La mirada de Paolo Sorrentino

Existe una distinción entre contemplar y cosificar. La mirada constituye uno de los fundamentos del dispositivo cinematográfico desde los tiempos de Lillian Gish, Greta Garbo y Rudolph Valentino. Pero Parthénope es heredera directa de esos personajes de los 60’s que Brigitte Bardot inmortalizó: objetos de deseo convertidos en fetiches culturales. Parthénope: Los Amores de Nápoles comienza como una exploración de los desafíos que enfrenta una mujer bella y termina convirtiéndose en una celebración de la mirada masculina.

Della Porta se esfuerza por transmitir la complejidad de Parthénope más allá de su apariencia. Sin embargo, ese esfuerzo queda neutralizado por la negativa de Sorrentino a trascender lo visual. Todos los personajes desean a Parthénope pero ninguno la entiende porque esa comprensión es imposible. Es como intentar entender a un dios.

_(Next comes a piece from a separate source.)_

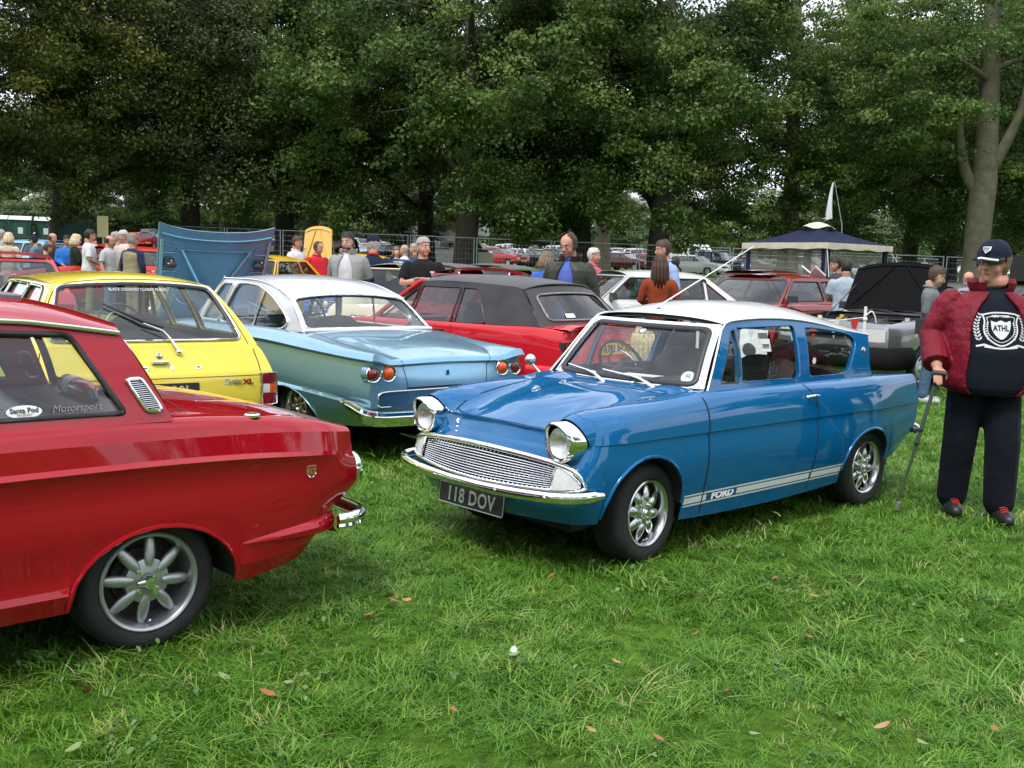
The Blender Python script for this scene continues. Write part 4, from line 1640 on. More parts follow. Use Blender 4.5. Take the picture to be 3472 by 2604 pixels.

Sin embargo, ¿no existe cierta grandeza en este tipo de fracaso? Sorrentino manifiesta una fascinación erotizada por la belleza femenina. ¿No resulta admirable ese director que se sumerge en el abismo de su propia obsesión?

Sorrentino parece estar procesando sentimientos ambivalentes sobre su lugar de origen, representado como un espacio vulgar y sublime, habitado por personajes hiperbólicos pero fotografiado con una luz que transforma lo ordinario en trascendente. Cualquier intento de articular un discurso más complejo queda sepultado bajo el peso de la autocomplacencia.

En definitiva, Parthénope: Los Amores de Nápoles no es una película sobre una mujer. Es una película sobre la mirada. Sobre cómo miramos, sobre lo que elegimos ver y lo que decidimos ignorar. Un tratado visual sobre el deseo masculino, sobre cómo convertimos lo femenino en paisaje.

Quizás el verdadero núcleo de la película no sea la mujer hermosa deseada e incomprendida, sino la Nápoles que Sorrentino lleva adentro, la ciudad imposible que jamás podrá poseer, independientemente de cuántas veces la filme.

O que la belleza, como la existencia misma, no se puede comprender sino experimentar. Como habría hecho Oscar Wilde – ese dandy que hizo de la superficie un culto–, Sorrentino convierte a Parthénope en un objeto de contemplación pura, sin la obligación de significar más allá de lo que es. No traiciona a su protagonista al objetivarla, sino que la libera. Un puro acontecimiento visual, una presencia que no pide perdón.

Y en esa superficie, en ese brillo napolitano que oscila entre lo sublime y lo obsceno, habita el verdadero poema. No el que se cuenta, sino el que se mira. No el que se entiende, sino el que simplemente existe.